I'd say we were, for the most part, very loyal to the script. I was very involved in the writing of the script, I wrote a 30 page treatment with Leland. One thing I've got to say is that I'm a big fan of ambiguity in cinema. I'm a really big fan of having movies that make you work as a person, as an audience member. And you have to almost play detective, trying to understand where this is going. A lot of it comes from editing and how ambiguous you want the story to be. I do have to say that there were a lot of b-plot lines or subplot lines in the original script that I completely removed because I thought they were providing unnecessary information to the story.

I did shape the narrative in layers, trying to understand the different perspectives in which this could go. Obviously, there's the theory that they're going to an alien abduction, so there are multiple parts of the story. They say the bridge people can manipulate your reality and your perception of your reality however they want. That's something that you plan very subtly. I also kind of like to go and film with that in mind, understanding that we're in the character's heads and this is the way the character sees the world. So maybe his reality is being affected by a being that's not there.
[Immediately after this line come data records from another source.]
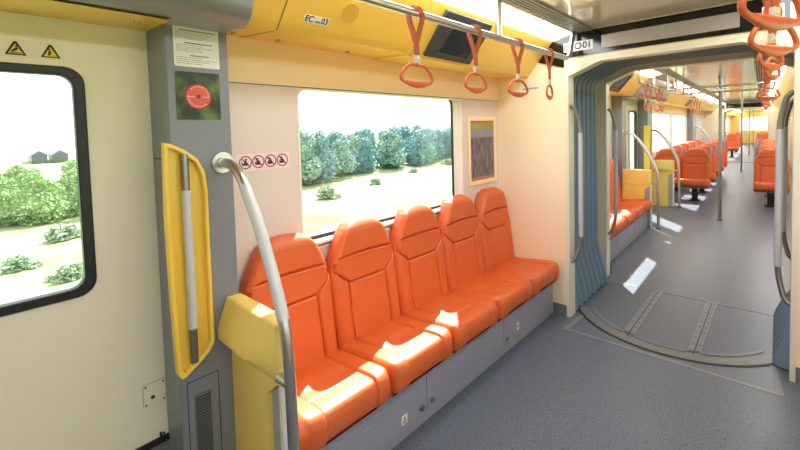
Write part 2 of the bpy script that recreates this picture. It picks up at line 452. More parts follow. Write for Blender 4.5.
def bench_base(y0, y1, label, detail=True):
    t = thing('underseat_cabinet', label, 'bench base', (-1.6, (y0+y1)/2, 0))
    MB().box((-1.9, y0, 0), (-1.405, y1, .305)).build('housing', basegrey, t, bevel=.004)
    F = FL(-1.405)
    n = 3; L = (y1 - y0) / n
    for i in range(n):
        a, b_ = y0 + L*i + .006, y0 + L*(i+1) - .006
        dr = MB(F).plate(rr(a, .055, b_, .285, .006, 3), [], 0, .004).build('access_door', basegrey, t, bevel=.001)
        if detail:
            hl_ = []
            for k in range(3):
                for q in range(7):
                    uu = a + (b_ - a) * (.26 + .075 * q); vv = .19 + .03 * k
                    hl_.append(rr(uu, vv, uu + .045, vv + .008, .0035, 2))
            MB(F).plate(rr(a + (b_ - a)*.22, .172, a + (b_ - a)*.80, .274, .006, 2), hl_, .0035, .0058).build('vent_panel', basegrey, dr)
            for uu in ((a + .04,) if i else (b_ - .04,)):
                MB(F).disc((uu, .10), .014, .004, .016, 18).build('lock_knob', steeld, dr, bevel=.002)
    return t

def hanging_strap(root_loc, label, group, rz=0.0, r=None):
    """grip ring in the local y-z plane; origin at the rail axis above it"""
    if r is not None: return copy_thing(r, root_loc, label, group, rz)
    t = thing('hanging_strap', label, 'hanging strap', (0, 0, 0), group)
    m = MB()
    for sgn in (-1, 1):
        pts = spline([(0.024, 0, .012), (.021, sgn*.006, -.01), (.010, sgn*.022*1.0, -.03)], 4)
    # webbing over the rail, then two bands that meet above the buckle
    arc = [(.021*math.sin(a), .018*math.cos(PI*0.5)+0.018*(k/12*2-1)*0, .021*math.cos(a)) for k, a in enumerate([(-2.2 + 4.4*i/12) for i in range(13)])]
    def band(path, wid, th):
        m.tube(path, (th, wid), 8, flat=(0, 0, 1))
    over = [(-.019, -.030, -.012), (-.021, -.026, .002), (-.014, -.018, .017), (0, -.006, .022), (.014, .008, .017), (.021, .018, .002), (.019, .026, -.012)]
    left = spline([(.0, -.006, .0225), (-.013, -.016, .018), (-.0215, -.022, 0), (-.018, -.024, -.03), (-.006, -.014, -.085), (0, -.004, -.125)], 5)
    right = spline([(.0, -.006, .0225), (.013, .004, .018), (.0215, .014, 0), (.018, .022, -.03), (.006, .013, -.085), (0, .004, -.125)], 5)
    for pth in (left, right): m.tube(pth, [(.0035, .013)] * len(pth), 8, flat=(1, 0, 0))
    m.build('strap_loop', strapm, t, smooth=50)
    MB().tube([(0, 0, -.118), (0, 0, -.135), (0, 0, -.175), (0, 0, -.188)], [(.008, .014), (.010, .017), (.010, .017), (.008, .013)], 10, flat=(1, 0, 0)).build('strap_sleeve', strapm, t, smooth=40)
    m = MB(); m.box((-.008, -.014, -.222), (.008, .014, -.186)); m.tube([(-.012, 0, -.205), (.012, 0, -.205)], .006, 8); m.build('buckle', buckle, t, bevel=.003)
    top, bot, hw = -.226, -.312, .108
    ring = spline([(0, 0, top), (0, .05, top - .006), (0, .085, top - .028), (0, .106, top - .056), (0, .100, top - .074), (0, .05, bot - .004), (0, 0, bot - .008), (0, -.05, bot - .004), (0, -.100, top - .074), (0, -.106, top - .056), (0, -.085, top - .028), (0, -.05, top - .006), (0, 0, top)], 4)[:-1]
    g = MB().tube(ring, .0075, 10, closed=True).build('grip_ring', ringm, t, smooth=60)
    MB().tube([(0, -.070, bot + .004), (0, -.045, bot - .001), (0, 0, bot - .004), (0, .045, bot - .001), (0, .070, bot + .004)], [(.009, .008), (.015, .011), (.017, .012), (.015, .011), (.009, .008)], 10).build('hand_pad', ringm, g, smooth=60)
    MB().box((-.006, -.012, -.236), (.006, .012, -.218)).build('ring_clip', strapm, g, bevel=.003)
    t.location = root_loc; t.rotation_euler = (0, 0, rz)
    return t

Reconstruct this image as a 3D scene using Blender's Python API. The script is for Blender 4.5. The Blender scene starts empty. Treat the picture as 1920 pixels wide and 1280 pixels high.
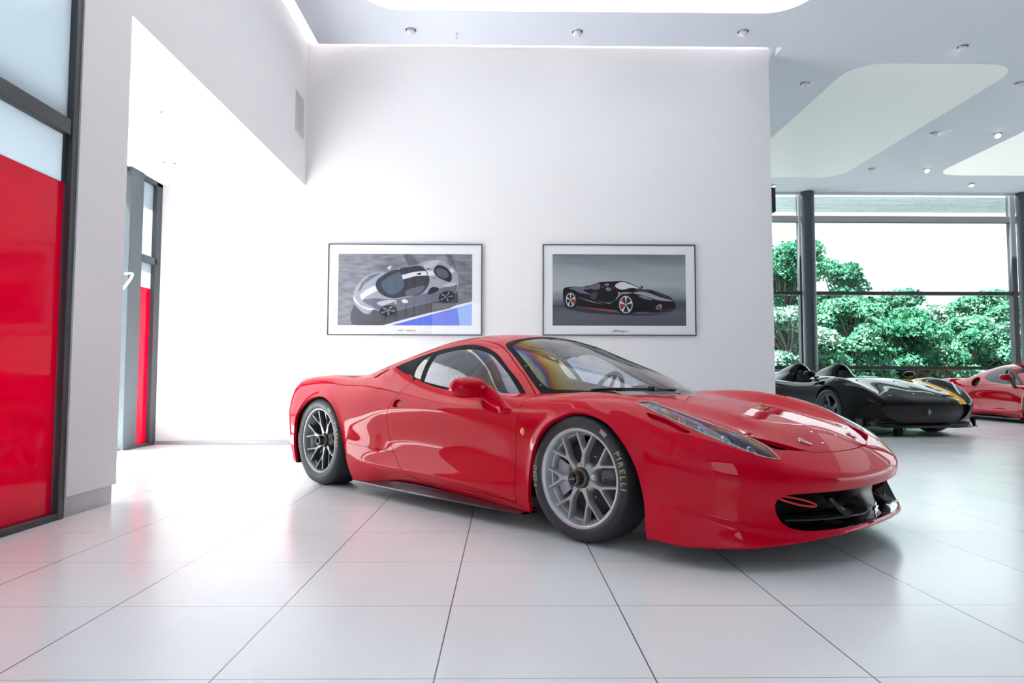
import bpy, bmesh, math, random
import numpy as np
from mathutils import Vector, Matrix
SC = bpy.context.scene
COL = SC.collection
PI = math.pi
rng = random.Random(7)

# ---------------------------------------------------------------- naming
def tag(o, label=None, cat=None, group=None, kind=None):
    if label: o['label'] = label
    if cat: o['category'] = cat
    if group: o['group'] = group
    if kind: o['kind'] = kind
    return o
def empty(name, loc=(0, 0, 0), rz=0, parent=None):
    o = bpy.data.objects.new(name, None); COL.objects.link(o)
    o.empty_display_size = .1
    o.location = loc; o.rotation_euler = (0, 0, rz)
    if parent: o.parent = parent
    return o
def link(name, me, mats, parent=None, loc=None):
    o = bpy.data.objects.new(name, me); COL.objects.link(o)
    if not isinstance(mats, (list, tuple)): mats = [mats]
    if len(me.materials) == 0:
        for m in mats: me.materials.append(m)
    if parent: o.parent = parent
    if loc is not None: o.location = loc
    return o
def copy_tree(o, parent=None):
    c = o.copy(); COL.objects.link(c)
    c.parent = parent
    for ch in list(o.children):
        copy_tree(ch, c)
    return c

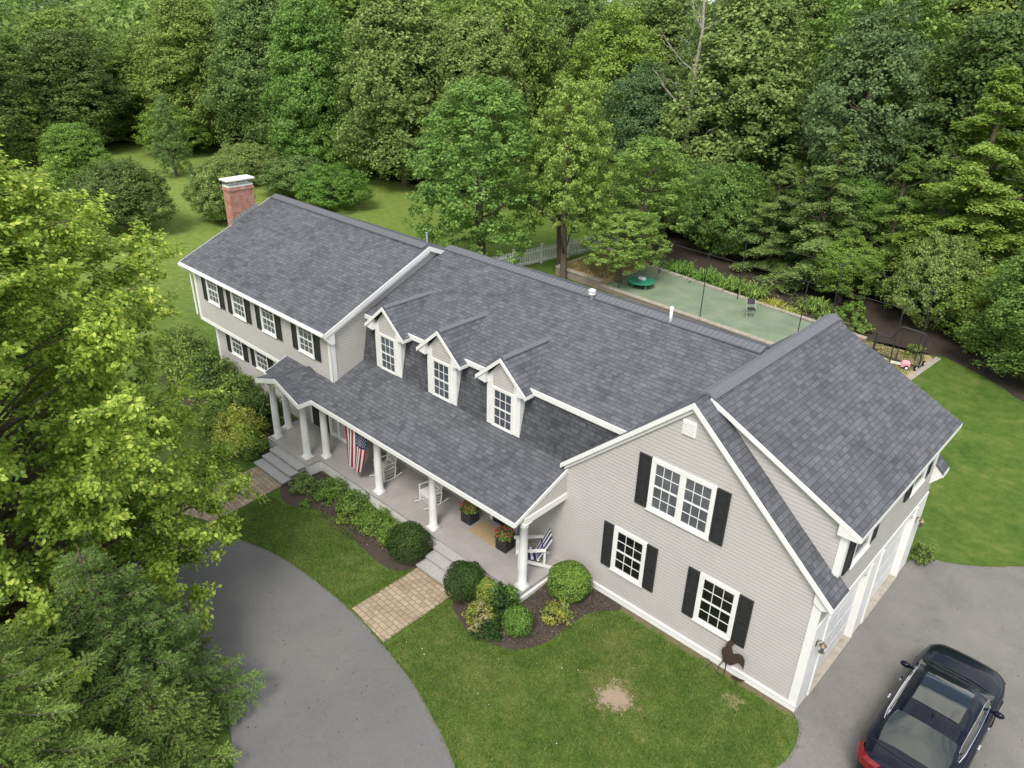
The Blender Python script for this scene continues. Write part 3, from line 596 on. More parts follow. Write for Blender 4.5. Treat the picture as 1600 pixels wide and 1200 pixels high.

Again, I have my own theories, but I shoot it in a way and I tell the story in a way that I can leave it open-ended and that I can also let people make their own interpretations.

And obviously, I have my own, Leland has his own, and Matthew, the lead actor, has his own theories. At the end of the day, what matters most to me is the emotion and the character's journey, and making sure that it feels real and honest. And then when it comes to plot, I mean, there are people who have told me that Winona, the entirety of "Winona" is a mirage in "Peter's" reality. She doesn't exist, almost like in Fight Club. And if you actually watch the movie, that actually could work, and it could. People have told me, especially at Fantastic Fest, that there are a lot of people with interesting backstories and conspiracy theories.

It's very exciting because I think a lot of things could work and the stories built in that way really do. It does it. It matters to some people, but I think at the end of the day, each person should draw their own conclusions. I would be kind of like cheating if I went and told people what the true ending means and what it is. For me, it has a heart, it has a direction, and I think everything is there. And if you watch him, you'll understand that I'm communicating things that are very specific. Thank you. I'm glad that you were wondering around in your living room. That's awesome.